* Stated goal *
Reproduce each line that includes the word "from".

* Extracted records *

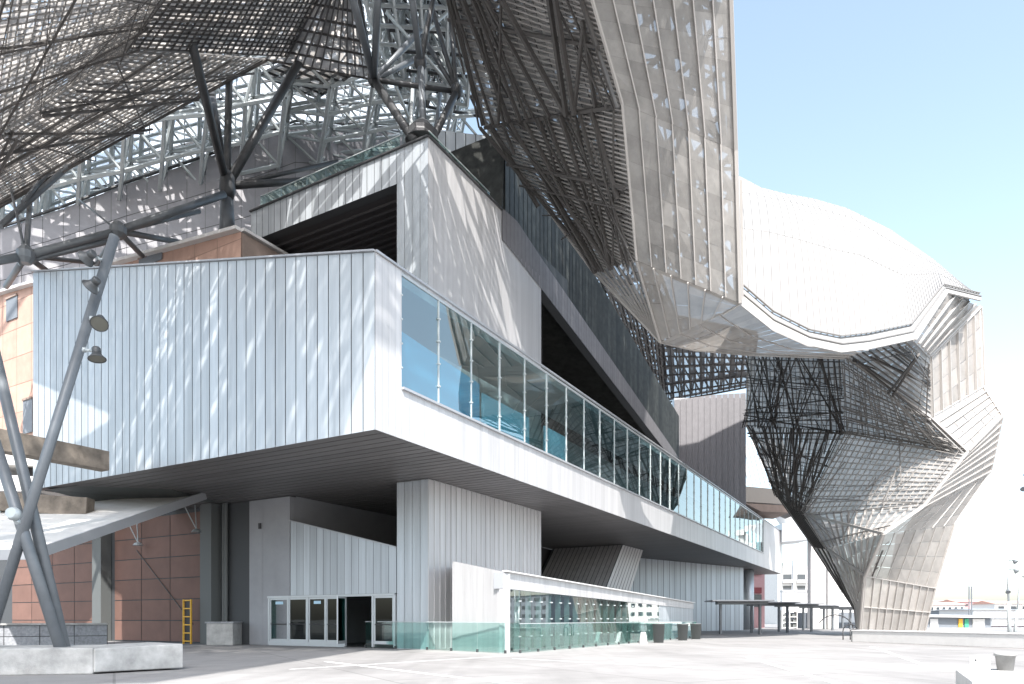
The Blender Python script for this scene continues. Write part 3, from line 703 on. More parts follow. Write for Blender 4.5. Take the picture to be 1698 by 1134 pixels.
facet([V((-15.8, 19, 20.8)), V((8.5, 27, 26.9)), P(965, -60, 26), P(320, -70, 25)], 22, 5, 'scr', ('u',), 'rib', seed=30, skip=.25, gap=.04)  # second unseen infill, likewise added to block sun
# unseen open lattice above the frame, added to stripe the arena wall with shadow
ol = [V((-46, 22, 45)), V((12, 22, 46)), V((12, 47, 46)), V((-46, 47, 45))]
facet(ol, 26, 12, 'scr', (), 'rib', seed=19, skip=.82, gap=.1)
mb = MB(); rn = random.Random(4)
for i in range(46):
    u = rn.random(); mb.bar(patch_pt(ol, u, 0), patch_pt(ol, u+rn.uniform(-.06, .06), 1), rn.choice((.2, .35, .6)), .3)
for i in range(16):
    v = i/15; mb.bar(patch_pt(ol, 0, v), patch_pt(ol, 1, v+rn.uniform(-.03, .03)), .22, .3)
mb.build('shadow_lattice', M['dsteel'], sh)
# ---- curtain, dark inner side
r0, r1_, r2, r3 = P(965, -60, 26), P(1032, 172, 29), P(1056, 432, 32.5), P(1095, 566, 36)
i0, i1, i2 = P(728, -60, 31), P(805, 205, 35), P(985, 450, 37)
facet([i0, r0, r1_, i1], 16, 26, 'scrB', ('d',), 'rib', .05, .07, shear=.40, truss=(6, 6, 1.2, .13), lat=(24, 5, .9, .24), lat2=(20, 3, .35, .12), seed=21)
facet([i1, r1_, r2, i2], 16, 34, 'scrB', ('d',), 'rib', .05, .07, shear=.36, truss=(6, 7, 1.2, .13), lat=(28, 6, .9, .24), lat2=(24, 4, .35, .11), seed=22)
facet([i2, r2, r3, P(1092, 563, 36.2)], 8, 8, 'scrB', ('v',), 'rib', .04, .08, truss=(3, 4, .8, .09), seed=23)
# ---- curtain, pale outer side
e0, e1, e2 = P(1211, -60, 27), P(1221, 250, 30), P(1228, 503, 32)
facet([r0, e0, e1, r1_], 7, 8, 'scrC', ('v',), 'rib', .05, .10, truss=(4, 4, 1.3, .17), trm='drib', lat=(10, 7, .6, .14), inner=False, seed=24, gap=.002, jit=.012)
facet([r1_, e1, e2, r2], 7, 6, 'scrC', ('v',), 'rib', .05, .10, truss=(4, 4, 1.3, .17), trm='drib', lat=(10, 7, .6, .14), inner=False, seed=25, gap=.002, jit=.012)
facet([r2, e2, P(1200, 520, 32.8), r3], 6, 4, 'scr', ('v',), 'rib', .05, .10, seed=26, gap=.002, jit=.012)
MB().bar(e0, e1, .14, .3).bar(e1, e2, .14, .3).bar(P(1229, 300, 31), P(1231, 500, 32.4), .12, .3).bar(r0, r1_, .1, .18).bar(r1_, r2, .1, .18).bar(r2, r3, .1, .18).bar(i0, i1, .12, .2).bar(i1, i2, .12, .2).bar(i2, r3, .12, .2).build('edge_beam', M['rib'], sh)
# ---- hood: underside, fascia and white roof
lip = [P(1228, 503, 32), P(1282, 546, 32.6), P(1340, 572, 33.6), P(1395, 584, 35), P(1440, 579, 36.6), P(1515, 563, 39.5), P(1568, 484, 44), P(1627, 498, 48)]
back = [P(1095, 567, 36), P(1150, 580, 38), P(1240, 588, 43), P(1400, 594, 45)]
facet([lip[0], lip[1], back[1], back[0]], 6, 4, 'scr', ('u',), 'rib', .04, .06, seed=31, gap=.002, jit=.012)
facet([lip[1], lip[2], back[2], back[1]], 6, 4, 'scr', ('u',), 'rib', .04, .06, seed=32, gap=.002, jit=.012)
facet([lip[2], lip[4], back[3], back[2]], 6, 4, 'scr', ('u',), 'rib', .04, .06, seed=33, gap=.002, jit=.012)
ft = [P(1230, 468, 32.8), P(1284, 515, 33.4), P(1343, 545, 34.4), P(1396, 556, 35.8), P(1440, 551, 37.4), P(1513, 536, 40.3), P(1566, 470, 45), P(1627, 485, 49)]
mb = MB()
for i in range(7):
    a, b, c, d = lip[i], lip[i+1], ft[i+1], ft[i]
    m1, m2 = a.lerp(d, .5), b.lerp(c, .5); o2 = V((0, .25, 0))
    mb.prism([a, b, m2, m1], (0, .15, 0)); mb.prism([m1+o2+V((0, -.1, .04)), m2+o2+V((0, -.1, .04)), c+o2, d+o2], (0, .15, 0))
mb.build('fascia_band', M['roofw'], sh)
mb = MB()
for i in range(7):
    mb.bar(lip[i].lerp(ft[i], .5)+V((0, -.04, 0)), lip[i+1].lerp(ft[i+1], .5)+V((0, -.04, 0)), .10, .07); mb.bar(ft[i]+V((0, .1, .03)), ft[i+1]+V((0, .1, .03)), .10, .06)
mb.build('fascia_joint', M['drib2'], sh)
cr = [P(1215, 286, 56), P(1262, 311, 57), P(1302, 321, 58), P(1348, 329, 59), P(1404, 345, 60), P(1476, 380, 60), P(1548, 430, 58), P(1610, 482, 55)]
for i in range(7):
    q = [ft[i], ft[i+1], cr[i+1], cr[i]]; q = [q[0]+V((0, .2, 0)), q[1]+V((0, .2, 0)), q[2], q[3]]
    wpx = (q[1]-q[0]).length; nn = max(3, round(wpx/.55))
    n = (q[1]-q[0]).cross(q[3]-q[0]).normalized(); n = n if n.z > 0 else -n
    bn = V((0, -.45, .9)).normalized(); NV = 8
    def rp(u, v): return patch_pt(q, u, v)+bn*math.sin(math.pi*v)*lerp_tab([(0, 0), (1, 1.0), (2, 1.3), (4, 1.1), (5, .3), (6, 0), (7, 0)], i+u)
    mb = MB()
    for k in range(nn):
        for j in range(NV): mb.quad(rp(k/nn, j/NV), rp((k+1)/nn, j/NV), rp((k+1)/nn, (j+1)/NV), rp(k/nn, (j+1)/NV))
    po = mb.build('white_roof', M['roofw'], sh)
    mb = MB()
    for k in range(nn+1):
        for j in range(NV): mb.bar(rp(k/nn, j/NV)-n*.02, rp(k/nn, (j+1)/NV)-n*.02, .04, .12, up=n)
    for j in (3, 6): mb.bar(rp(0, j/NV), rp(1, j/NV), .03, .05, up=n)
    mb.build('standing_seam', M['seam'], po)
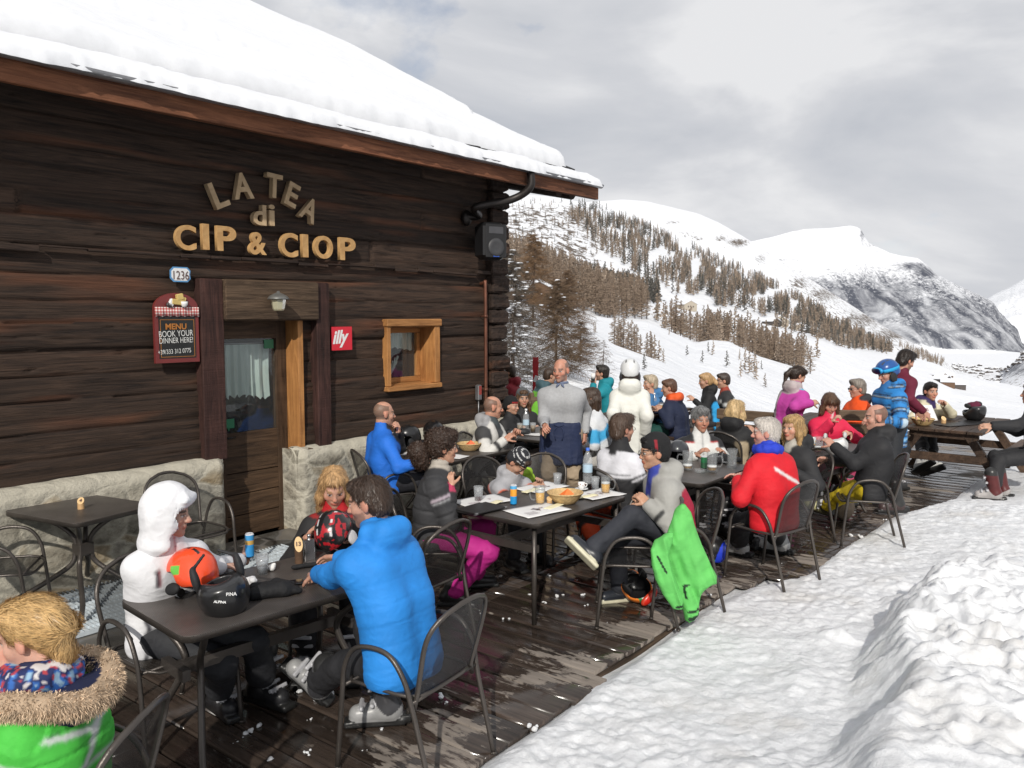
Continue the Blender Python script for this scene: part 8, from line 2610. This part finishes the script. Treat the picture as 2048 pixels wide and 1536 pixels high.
d = seated('white_glasses', 'man with glasses in white and black jacket turned away at the middle table', (1245, 858), 52, y=7.35, lean=2, hyaw=62, hpitch=2, hair='thick', hairc=(.085, .055, .04), jacket=(.66, .66, .70), jpaint=p21, collar=.12, puff=.022, arms={1: (.18, .30, .72), -1: (-.15, .32, .74)}, res=.0075, jres=.011,
   trousers=(.62, .075, .02), legs={1: ('px', 1212, 1112, .1), -1: ('px', 1180, 1085, .1)}, knees={1: (-.9, .2, .5), -1: (-1, .1, .5)}, tpaint=lambda g, C: C.__setitem__((np.abs(g.t - .1) < .16) & g.shin, (.015, .015, .016)), boots=SKI_GR, skin=(.47, .25, .18), stubble=(.15, .10, .08), chairlab='metal armchair with its back to us under the man with glasses')
spectacles(d)
def p22(g, C):
 C[g.tor & (g.h > .86) & (np.abs(g.w) > .085)] = BLK; C[g.arm & (g.al < .16)] = BLK; C[g.arm & (np.abs(g.al - .40) < .05) & (g.d > -.05)] = (.02, .02, .022); C[(g.b == 'yoke') & (np.abs(g.w) > .085)] = BLK
 C[g.tor & (np.abs(g.h - .86) < .014) & (np.abs(g.w) > .08)] = (.45, .03, .03)
 C[g.tor & (np.abs(g.h - .50) < .035) & (np.abs(g.w) > .06) & (g.d > .02)] = (.02, .02, .022)
 C[(g.b == 'collar') & (g.d < .0)] = BLK
 C[g.tor & (np.abs(g.w) < .006) & (g.d > .04)] = (.2, .2, .2)
d = seated('grey_hair', 'grey-haired man in white and black jacket facing us', (1402, 840), 174, y=8.55, lean=3, hyaw=172, hpitch=3, hair='thick', hairc=(.20, .20, .20), jacket=(.64, .64, .62), jpaint=p22, puff=.024, collar=.11, arms={1: (.14, .34, .80), -1: (-.14, .34, .80)}, res=.007, jres=.011, boots=SKI_BK, skin=(.45, .23, .155), build=1.04, chairlab='metal armchair under the grey-haired man')
def p23(g, C):
 C[g.tor & (g.d < -.05) & (g.h < .75) & (np.abs(g.w) > .07)] = (.36, .02, .05)
 C[g.armL & g.up_ & (np.abs(g.al - .36) < .05) & (g.d < .06)] = (.33, .33, .31)
 C[g.tor & (np.abs(g.w) < .06) & (g.d > .03)] = (.035, .05, .32)
 C[g.tor & (np.abs(np.abs(g.w) - .085) < .022) & (g.d > .03) & (np.abs(g.h - .45) < .12)] = (.40, .02, .06)
 C[g.fo & (np.abs(g.t - .55) < .07)] = (.03, .03, .03); C[(g.b == 'collar') & (g.d > .0)] = (.04, .06, .34)
 C[(g.b == 'hood') & (g.z < g.V[:, 2].max() - .15)] = (.03, .03, .03)
d = seated('black_beanie', 'person in black beanie and grey red jacket sitting with crossed legs', (1308, 905), -98, y=6.15, lean=16, hyaw=-100, hpitch=4, fem=True, hair='short', hairc=(.012, .010, .010), jacket=(.33, .325, .305), jpaint=p23, puff=.034, hood='down', hem=-.16, beanie=((.012, .012, .013), lambda g, C: C.__setitem__((g.x < -.06) & (np.abs(g.y - .01) < .012) & (np.abs(g.z - .06) < .05), (.25, .02, .03))),
   arms={-1: ('pd', 1296, 1008, 5.98), 1: ('pd', 1288, 1006, 6.12)}, hints={-1: (-.5, -.6, -.6)}, res=.0065, jres=.010, trousers=(.028, .030, .038), legs={-1: ('pd', 1185, 1098, 5.75), 1: ('px', 1240, 1178, .09)}, knees={-1: (.2, .6, 1), 1: (.0, 1, .6)}, boots=SHOE_C, bootyaw={-1: -6, 1: 8}, skin=(.46, .26, .17),
   chairlab='metal armchair under the person in grey and red', curl=.8)
spectacles(d)
def p24(g, C):
 C[g.tor & (g.h < .55)] = (.40, .32, .215); C[g.arm & (g.al > .30)] = (.40, .32, .215); C[g.tor & (g.h < .60) & (np.abs(g.w) < .10) & (g.d < 0)] = (.02, .02, .02); C[g.fo & (np.abs(g.t - .4) < .12)] = BLK
seated('blonde_back', 'blonde woman seen from behind in black and beige jacket', (1472, 822), 42, y=9.6, lean=6, hyaw=52, hpitch=4, fem=True, hair='bob', hairc=(.52, .37, .19), jacket=(.016, .016, .017), jpaint=p24, puff=.03, hood='down', arms={1: ('pd', 1508, 868, 9.6), -1: (-.12, .36, .8)}, res=.008, jres=.012, boots=SKI_BK, chairlab='metal armchair under the blonde woman seen from behind')
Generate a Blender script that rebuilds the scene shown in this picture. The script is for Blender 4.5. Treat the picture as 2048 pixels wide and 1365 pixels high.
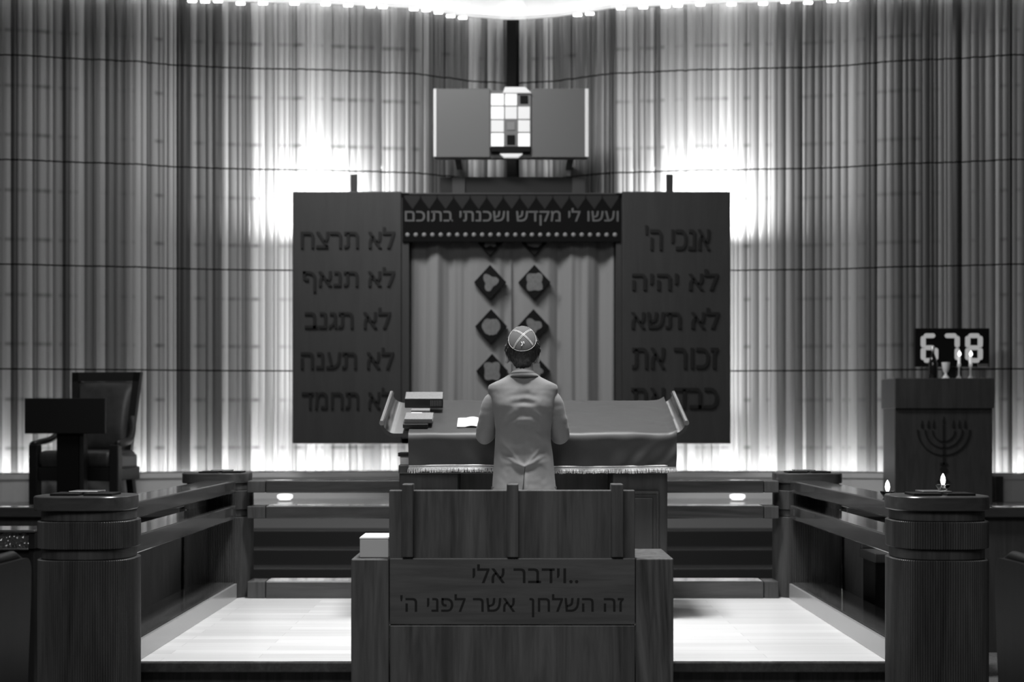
import bpy, bmesh, math, random
from mathutils import Vector, Matrix, noise
random.seed(7)
PI = math.pi
sc = bpy.context.scene
for o in list(bpy.data.objects): bpy.data.objects.remove(o)
COL = sc.collection

# ------------------------------------------------------------------ camera, light, exposure
F, CX, CY, CAMZ = 3000.0, 1026.0, 845.0, 1.02
cam_d = bpy.data.cameras.new('camera'); cam = bpy.data.objects.new('camera', cam_d); COL.objects.link(cam)
cam.location = (0, 0, CAMZ); cam.rotation_euler = (PI/2, 0, 0)
cam_d.sensor_width = 36; cam_d.lens = F/2048*36
cam_d.shift_x = -(CX-1024)/2048; cam_d.shift_y = (CY-682.5)/2048
cam_d.clip_start = .05; cam_d.clip_end = 100
cam_d.dof.use_dof = True; cam_d.dof.focus_distance = 6.75; cam_d.dof.aperture_fstop = 2.5
sc.camera = cam
sc.view_settings.view_transform = 'Standard'; sc.view_settings.look = 'None'
sc.view_settings.gamma = 1; sc.view_settings.use_curve_mapping = False
sc.view_settings.exposure = 0.0
w = bpy.data.worlds.new('world'); sc.world = w; w.use_nodes = True
w.node_tree.nodes['Background'].inputs[0].default_value = (1, 1, 1, 1)
w.node_tree.nodes['Background'].inputs[1].default_value = .035

def area(name, loc, target, sx, sy, power, spread=180):
    d = bpy.data.lights.new(name, 'AREA'); d.shape = 'RECTANGLE'; d.size = sx; d.size_y = sy; d.energy = power
    d.spread = math.radians(spread)
    o = bpy.data.objects.new(name, d); COL.objects.link(o); o.location = loc
    v = Vector(target)-Vector(loc); o.rotation_euler = v.to_track_quat('-Z', 'Y').to_euler(); return o
area('bimah_light', (.12, 7.0, 5.6), (.05, 7.35, .3), 1.0, .8, 125, 80)
area('dais_wash', (-1.6, 9.6, 5.9), (.3, 13.3, 1.4), 3.6, .6, 128, 115)
area('hall_light', (-1.0, 1.6, 5.2), (0, 6.5, .4), 4.0, 2.0, 85, 120)
for s in (-1, 1):
    area('ark_glow', (s*1.66, 13.36, 2.84), (s*1.74, 13.7, 3.35), .60, .10, 52, 170)
    area('ark_side_glow', (s*1.80, 13.36, 1.95), (s*2.1, 13.7, 2.0), .10, 1.7, 6, 170)
    area('ark_base_glow', (s*1.5, 13.36, .93), (s*1.5, 13.62, .8), .8, .06, .8, 170)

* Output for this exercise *
The Blender Python script for this scene continues. Write part 3, from line 703 on. More parts follow. Write for Blender 4.5. Take the picture to be 1698 by 1134 pixels.
Continue the Blender Python script for this scene: part 8, from line 2610. This part finishes the script. Treat the picture as 2048 pixels wide and 1536 pixels high.
seated('blonde_back', 'blonde woman seen from behind in black and beige jacket', (1472, 822), 42, y=9.6, lean=6, hyaw=52, hpitch=4, fem=True, hair='bob', hairc=(.52, .37, .19), jacket=(.016, .016, .017), jpaint=p24, puff=.03, hood='down', arms={1: ('pd', 1508, 868, 9.6), -1: (-.12, .36, .8)}, res=.008, jres=.012, boots=SKI_BK, chairlab='metal armchair under the blonde woman seen from behind')
from mathutils import Vector, Matrix, noise